FSU would be snatched up by the ACC and South Carolina by the SEC (when FSU spurned the SEC). By not catching Penn State, Florida State, and South Carolina – the three biggest independent state schools available to it – when they likely had the chance, the Big East forever forfeited the opportunity to become a major player in college football. Throw in Miami and Virginia Tech, and the Big East could have been the premier football conference during the 1990s. Instead, they were mostly an afterthought, barely kept afloat by Miami and a surging Virginia Tech program.

As for the basketball schools, they simply could have gone off and put together the same type of conference the Catholic 7 is now assembling. Instead they, like the football schools, simply delayed the inevitable because they had grown so attached to what they had started a decade earlier.
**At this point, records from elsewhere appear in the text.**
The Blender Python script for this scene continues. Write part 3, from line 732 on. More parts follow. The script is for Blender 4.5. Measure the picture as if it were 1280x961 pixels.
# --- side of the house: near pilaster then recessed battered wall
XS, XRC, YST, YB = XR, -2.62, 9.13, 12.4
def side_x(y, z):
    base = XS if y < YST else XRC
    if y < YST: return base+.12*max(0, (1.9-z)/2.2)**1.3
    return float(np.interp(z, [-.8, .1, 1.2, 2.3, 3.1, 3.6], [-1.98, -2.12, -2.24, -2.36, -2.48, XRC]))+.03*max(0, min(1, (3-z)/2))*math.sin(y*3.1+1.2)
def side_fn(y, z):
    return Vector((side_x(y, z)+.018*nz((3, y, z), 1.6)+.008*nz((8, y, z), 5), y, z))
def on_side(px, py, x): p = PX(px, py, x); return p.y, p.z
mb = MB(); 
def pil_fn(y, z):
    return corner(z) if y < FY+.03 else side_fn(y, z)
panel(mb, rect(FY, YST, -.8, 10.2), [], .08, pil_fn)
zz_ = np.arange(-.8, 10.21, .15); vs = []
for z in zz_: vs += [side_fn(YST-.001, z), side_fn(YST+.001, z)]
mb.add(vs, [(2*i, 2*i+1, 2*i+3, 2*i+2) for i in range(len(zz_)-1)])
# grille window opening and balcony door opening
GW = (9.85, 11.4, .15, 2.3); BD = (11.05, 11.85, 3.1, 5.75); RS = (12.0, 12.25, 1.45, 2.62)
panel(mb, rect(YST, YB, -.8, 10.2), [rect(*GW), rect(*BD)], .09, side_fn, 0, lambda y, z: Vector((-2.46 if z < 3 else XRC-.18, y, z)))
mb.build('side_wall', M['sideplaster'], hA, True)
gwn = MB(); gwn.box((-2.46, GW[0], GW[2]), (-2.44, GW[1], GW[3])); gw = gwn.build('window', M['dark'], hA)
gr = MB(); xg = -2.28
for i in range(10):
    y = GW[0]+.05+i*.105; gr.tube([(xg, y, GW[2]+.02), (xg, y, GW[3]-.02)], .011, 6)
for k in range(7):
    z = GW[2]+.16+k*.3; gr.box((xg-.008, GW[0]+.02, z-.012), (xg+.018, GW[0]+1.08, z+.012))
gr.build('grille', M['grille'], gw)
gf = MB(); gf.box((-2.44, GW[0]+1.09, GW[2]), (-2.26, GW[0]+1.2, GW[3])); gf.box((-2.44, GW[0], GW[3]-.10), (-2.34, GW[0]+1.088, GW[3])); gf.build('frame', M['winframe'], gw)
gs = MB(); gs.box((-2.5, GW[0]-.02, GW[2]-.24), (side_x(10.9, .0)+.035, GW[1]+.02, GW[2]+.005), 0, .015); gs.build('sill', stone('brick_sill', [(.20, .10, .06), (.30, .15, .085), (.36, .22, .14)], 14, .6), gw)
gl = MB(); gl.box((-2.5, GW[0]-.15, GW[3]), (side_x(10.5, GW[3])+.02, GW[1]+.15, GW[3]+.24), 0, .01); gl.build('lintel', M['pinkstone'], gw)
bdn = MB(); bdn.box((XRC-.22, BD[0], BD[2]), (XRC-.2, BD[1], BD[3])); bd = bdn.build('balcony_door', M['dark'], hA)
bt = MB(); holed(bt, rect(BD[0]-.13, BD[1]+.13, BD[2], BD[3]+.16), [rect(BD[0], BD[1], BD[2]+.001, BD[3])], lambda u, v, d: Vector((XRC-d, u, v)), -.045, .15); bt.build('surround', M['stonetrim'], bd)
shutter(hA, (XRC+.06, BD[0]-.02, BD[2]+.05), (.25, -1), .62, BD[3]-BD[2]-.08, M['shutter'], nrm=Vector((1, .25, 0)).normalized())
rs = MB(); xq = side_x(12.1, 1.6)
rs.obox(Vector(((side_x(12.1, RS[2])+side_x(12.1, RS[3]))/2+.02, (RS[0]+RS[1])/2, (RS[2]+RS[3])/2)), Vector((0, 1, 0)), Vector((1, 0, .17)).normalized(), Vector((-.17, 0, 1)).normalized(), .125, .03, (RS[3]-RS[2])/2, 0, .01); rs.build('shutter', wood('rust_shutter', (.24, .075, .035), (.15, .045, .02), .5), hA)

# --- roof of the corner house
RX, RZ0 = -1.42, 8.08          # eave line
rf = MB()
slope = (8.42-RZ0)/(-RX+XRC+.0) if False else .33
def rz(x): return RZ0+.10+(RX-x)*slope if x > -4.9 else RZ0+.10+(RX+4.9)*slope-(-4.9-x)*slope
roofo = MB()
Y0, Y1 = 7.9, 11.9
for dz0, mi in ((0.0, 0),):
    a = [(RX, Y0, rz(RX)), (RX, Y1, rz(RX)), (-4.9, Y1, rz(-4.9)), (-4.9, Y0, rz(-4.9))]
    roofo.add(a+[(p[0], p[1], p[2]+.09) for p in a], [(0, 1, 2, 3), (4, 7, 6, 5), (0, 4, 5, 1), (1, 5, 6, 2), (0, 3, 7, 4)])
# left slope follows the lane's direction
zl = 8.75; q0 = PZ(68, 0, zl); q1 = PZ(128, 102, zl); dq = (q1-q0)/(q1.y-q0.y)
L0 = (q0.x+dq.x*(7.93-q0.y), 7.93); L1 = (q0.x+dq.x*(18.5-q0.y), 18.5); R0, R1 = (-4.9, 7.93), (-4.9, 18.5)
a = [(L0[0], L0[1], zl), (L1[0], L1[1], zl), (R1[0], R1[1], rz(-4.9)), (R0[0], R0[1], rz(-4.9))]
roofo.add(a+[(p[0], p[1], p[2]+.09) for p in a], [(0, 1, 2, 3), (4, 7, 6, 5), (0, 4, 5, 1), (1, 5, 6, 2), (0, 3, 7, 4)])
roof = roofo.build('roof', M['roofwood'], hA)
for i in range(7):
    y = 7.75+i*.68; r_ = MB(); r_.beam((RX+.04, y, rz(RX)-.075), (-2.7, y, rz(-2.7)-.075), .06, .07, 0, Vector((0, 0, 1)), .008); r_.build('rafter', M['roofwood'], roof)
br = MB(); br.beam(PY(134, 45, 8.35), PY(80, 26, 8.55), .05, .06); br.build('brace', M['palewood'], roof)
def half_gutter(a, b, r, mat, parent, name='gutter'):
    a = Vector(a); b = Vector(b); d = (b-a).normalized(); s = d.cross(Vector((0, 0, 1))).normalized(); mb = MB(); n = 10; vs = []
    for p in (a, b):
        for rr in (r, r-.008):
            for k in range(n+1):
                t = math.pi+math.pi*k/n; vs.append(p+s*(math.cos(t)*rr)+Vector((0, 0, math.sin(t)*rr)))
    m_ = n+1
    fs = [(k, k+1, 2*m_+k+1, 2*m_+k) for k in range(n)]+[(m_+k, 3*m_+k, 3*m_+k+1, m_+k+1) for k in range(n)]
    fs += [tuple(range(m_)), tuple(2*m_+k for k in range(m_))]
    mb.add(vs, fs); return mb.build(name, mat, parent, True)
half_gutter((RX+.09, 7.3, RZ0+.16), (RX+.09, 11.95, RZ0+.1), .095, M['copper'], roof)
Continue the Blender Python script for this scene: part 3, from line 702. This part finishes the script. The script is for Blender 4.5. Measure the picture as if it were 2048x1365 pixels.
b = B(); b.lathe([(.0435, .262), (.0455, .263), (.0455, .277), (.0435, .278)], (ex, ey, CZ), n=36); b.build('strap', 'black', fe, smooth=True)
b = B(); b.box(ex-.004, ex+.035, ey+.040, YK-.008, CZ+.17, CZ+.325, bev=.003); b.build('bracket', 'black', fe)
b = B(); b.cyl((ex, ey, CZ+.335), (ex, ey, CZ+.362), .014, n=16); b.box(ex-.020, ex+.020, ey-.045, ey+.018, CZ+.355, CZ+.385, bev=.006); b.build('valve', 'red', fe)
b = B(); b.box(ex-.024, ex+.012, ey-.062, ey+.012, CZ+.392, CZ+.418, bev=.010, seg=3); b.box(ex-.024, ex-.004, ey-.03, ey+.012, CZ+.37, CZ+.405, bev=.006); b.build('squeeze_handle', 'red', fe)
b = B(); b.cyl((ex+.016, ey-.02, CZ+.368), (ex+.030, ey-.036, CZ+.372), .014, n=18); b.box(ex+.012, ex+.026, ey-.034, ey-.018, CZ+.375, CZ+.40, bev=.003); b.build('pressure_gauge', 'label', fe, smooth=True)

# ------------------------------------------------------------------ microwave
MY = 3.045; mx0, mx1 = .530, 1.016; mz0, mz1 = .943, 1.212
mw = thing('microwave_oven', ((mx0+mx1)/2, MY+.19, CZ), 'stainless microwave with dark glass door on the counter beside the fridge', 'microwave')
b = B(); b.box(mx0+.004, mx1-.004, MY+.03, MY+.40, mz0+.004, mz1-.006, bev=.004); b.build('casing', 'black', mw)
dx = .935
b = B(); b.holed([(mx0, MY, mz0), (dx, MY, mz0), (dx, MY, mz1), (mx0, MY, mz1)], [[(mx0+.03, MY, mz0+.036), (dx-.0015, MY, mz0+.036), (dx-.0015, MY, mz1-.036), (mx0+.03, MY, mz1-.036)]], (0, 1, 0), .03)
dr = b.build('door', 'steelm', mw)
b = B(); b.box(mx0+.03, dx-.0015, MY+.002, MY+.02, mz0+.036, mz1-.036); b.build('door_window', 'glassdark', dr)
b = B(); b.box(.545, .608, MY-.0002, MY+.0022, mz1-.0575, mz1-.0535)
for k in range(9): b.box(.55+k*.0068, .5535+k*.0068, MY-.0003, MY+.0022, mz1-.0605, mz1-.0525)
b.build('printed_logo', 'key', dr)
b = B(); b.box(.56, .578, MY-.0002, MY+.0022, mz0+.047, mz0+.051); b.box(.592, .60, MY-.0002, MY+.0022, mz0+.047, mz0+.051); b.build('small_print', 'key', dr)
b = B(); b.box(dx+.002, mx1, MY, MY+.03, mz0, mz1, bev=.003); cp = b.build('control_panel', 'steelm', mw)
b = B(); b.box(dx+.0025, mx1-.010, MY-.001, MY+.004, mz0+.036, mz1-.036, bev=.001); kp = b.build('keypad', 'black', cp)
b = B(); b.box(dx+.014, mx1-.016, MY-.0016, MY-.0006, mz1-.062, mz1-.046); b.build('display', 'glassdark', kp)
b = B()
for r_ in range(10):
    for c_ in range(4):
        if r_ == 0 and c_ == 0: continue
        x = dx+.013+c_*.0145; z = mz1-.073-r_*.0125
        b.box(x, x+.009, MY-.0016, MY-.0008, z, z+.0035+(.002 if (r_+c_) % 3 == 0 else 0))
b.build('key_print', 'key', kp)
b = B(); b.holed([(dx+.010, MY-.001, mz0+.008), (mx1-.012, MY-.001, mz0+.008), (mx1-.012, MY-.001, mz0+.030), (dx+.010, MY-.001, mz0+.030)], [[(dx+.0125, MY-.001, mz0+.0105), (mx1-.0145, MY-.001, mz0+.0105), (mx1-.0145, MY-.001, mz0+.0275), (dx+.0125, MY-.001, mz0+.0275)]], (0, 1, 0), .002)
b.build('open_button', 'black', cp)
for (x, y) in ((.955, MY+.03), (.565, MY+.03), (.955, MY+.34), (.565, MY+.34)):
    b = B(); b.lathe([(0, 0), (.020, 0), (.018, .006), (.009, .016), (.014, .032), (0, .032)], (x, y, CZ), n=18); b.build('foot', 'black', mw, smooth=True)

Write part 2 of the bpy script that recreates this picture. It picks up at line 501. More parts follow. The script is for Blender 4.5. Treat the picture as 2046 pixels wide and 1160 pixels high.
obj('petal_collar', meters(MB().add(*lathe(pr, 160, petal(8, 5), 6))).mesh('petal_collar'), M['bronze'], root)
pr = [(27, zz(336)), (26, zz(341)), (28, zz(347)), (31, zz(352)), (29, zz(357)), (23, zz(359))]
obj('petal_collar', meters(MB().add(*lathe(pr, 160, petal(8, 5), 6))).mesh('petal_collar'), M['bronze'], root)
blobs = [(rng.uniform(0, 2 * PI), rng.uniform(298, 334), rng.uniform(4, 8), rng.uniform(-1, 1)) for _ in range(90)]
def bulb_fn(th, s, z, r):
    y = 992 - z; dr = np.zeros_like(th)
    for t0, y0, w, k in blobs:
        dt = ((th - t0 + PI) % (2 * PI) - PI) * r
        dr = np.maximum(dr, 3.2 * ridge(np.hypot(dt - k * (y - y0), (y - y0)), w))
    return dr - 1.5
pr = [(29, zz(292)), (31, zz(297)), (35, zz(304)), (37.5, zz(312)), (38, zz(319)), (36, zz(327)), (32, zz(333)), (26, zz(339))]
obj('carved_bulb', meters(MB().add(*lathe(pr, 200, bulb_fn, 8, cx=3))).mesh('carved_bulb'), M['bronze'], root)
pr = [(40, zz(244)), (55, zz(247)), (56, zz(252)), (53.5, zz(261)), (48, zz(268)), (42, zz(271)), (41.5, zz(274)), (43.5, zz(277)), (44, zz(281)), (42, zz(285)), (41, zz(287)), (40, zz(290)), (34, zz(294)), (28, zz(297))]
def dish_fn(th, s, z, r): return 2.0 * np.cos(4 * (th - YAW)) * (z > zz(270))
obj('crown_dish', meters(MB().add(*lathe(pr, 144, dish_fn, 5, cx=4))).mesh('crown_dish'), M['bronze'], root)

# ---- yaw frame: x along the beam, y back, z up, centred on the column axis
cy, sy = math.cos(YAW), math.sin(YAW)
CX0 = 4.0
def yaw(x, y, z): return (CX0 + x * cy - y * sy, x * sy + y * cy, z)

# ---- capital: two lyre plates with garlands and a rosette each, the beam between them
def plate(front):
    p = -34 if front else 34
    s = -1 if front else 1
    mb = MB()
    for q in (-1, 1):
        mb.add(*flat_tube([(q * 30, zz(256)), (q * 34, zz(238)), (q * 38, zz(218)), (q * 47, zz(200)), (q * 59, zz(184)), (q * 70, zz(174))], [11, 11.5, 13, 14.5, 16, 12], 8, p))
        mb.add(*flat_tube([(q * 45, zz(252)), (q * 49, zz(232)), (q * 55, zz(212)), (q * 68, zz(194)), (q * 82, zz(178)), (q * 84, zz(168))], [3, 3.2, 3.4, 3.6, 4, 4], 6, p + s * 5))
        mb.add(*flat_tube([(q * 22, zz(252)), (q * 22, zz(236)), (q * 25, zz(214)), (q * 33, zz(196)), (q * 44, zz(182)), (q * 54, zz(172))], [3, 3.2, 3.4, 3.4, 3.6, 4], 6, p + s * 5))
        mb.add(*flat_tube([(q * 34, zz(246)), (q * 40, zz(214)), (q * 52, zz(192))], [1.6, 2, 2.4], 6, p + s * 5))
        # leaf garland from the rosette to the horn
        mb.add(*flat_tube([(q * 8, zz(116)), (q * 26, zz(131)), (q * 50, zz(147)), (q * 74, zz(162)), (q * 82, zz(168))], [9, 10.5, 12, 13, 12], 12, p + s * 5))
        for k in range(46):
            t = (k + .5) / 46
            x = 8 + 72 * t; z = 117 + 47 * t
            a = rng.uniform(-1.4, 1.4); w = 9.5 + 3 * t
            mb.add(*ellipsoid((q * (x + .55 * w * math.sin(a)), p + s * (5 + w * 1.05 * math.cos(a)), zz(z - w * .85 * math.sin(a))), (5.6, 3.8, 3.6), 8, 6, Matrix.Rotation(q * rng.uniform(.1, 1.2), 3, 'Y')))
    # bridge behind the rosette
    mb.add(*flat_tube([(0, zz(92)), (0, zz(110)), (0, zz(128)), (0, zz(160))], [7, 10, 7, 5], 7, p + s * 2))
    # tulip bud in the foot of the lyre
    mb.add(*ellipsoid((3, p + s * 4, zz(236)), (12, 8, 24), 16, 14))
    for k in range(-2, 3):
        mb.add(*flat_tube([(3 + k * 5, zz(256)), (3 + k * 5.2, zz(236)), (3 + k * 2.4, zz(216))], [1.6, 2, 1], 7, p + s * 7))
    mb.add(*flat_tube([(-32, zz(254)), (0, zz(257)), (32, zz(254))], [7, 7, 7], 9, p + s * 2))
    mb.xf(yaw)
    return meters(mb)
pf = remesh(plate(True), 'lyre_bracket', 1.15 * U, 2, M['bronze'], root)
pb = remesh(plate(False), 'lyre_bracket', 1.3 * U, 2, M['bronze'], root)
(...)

Most know the story from there. The ACC made their move. The ACC was a league that was the basketball match for the Big East but offered a better football product anchored at the time by mega-brand Florida State (a particularly attractive match for Miami, which had no real connection to the Big East’s basketball roots). While the ACC originally wanted Syracuse instead of Virginia Tech, being forced to take the Hokies accidentially served to help further diminish the Big East’s football and prop up the ACC’s football product when FSU sagged in the 2000s. As television contracts for football soared and the importance of TV money skyrocketed to schools that wanted to be part of the highest level of football, further expansion moves were made, triggering the ACC’s further poaching, and even the Big 10 taking Rutgers.

The Big East as we’ve known it is dead.

But imagine that alternate reality where, circa 1987, Boston College, Syracuse, and Pitt awoke to the tectonic shifts happening underneath them and were able to recruit Penn State to start building a football-first conference away from the basketball-centric schools. Where the addition of Penn State led to the dominoes of Florida State, South Carolina, and Miami falling in this new conference’s favor. And then Virginia Tech and West Virginia. In this alternate reality, when the early 2000s roll around, it isn’t these guys that are being poached; they are doing the poaching. They go out and steal a Maryland and a Clemson. Or Virginia and Georgia Tech. When the recent round of expansion rumbles come, perhaps it is Tobacco Road schools that come calling, hoping to be the teams that take this fantasy conference to 16, enough to own much of the east coast as they start their very own cable network.

This fictional conference likely would not have stopped the football ascendance of the SEC, a league with a focus on football that few teams in the Northeast and Mid-Atlantic will ever hope to match. And indeed, this conference would not have been a perfect list of football powers – there’s little reason to believe that the schools on the list that have struggled for times in the last decade or so wouldn’t have had the same struggles. But would they have had the upper hand over the ACC? I think so. More than anything else, this scenario would likely have meant that the core Big East football teams would have been controlling their own conference destinies, rather than hoping and praying some other conference would rescue them from the shambles of their present conference. All they had to do was see what was happening before their eyes in the mid-to-late 1980s and not have clung to that dream of 1979 longer than that dream was viable.

Why did the Big East fail? Well, I think it was doomed at inception – at least in the form it took then. But by failing to see what was happening and failing to take the difficult, proactive, and necessary choices that would have allowed its members to control their own destiny, the Big East goes down as, ultimately, a failure of a league, rather than as the start of something big.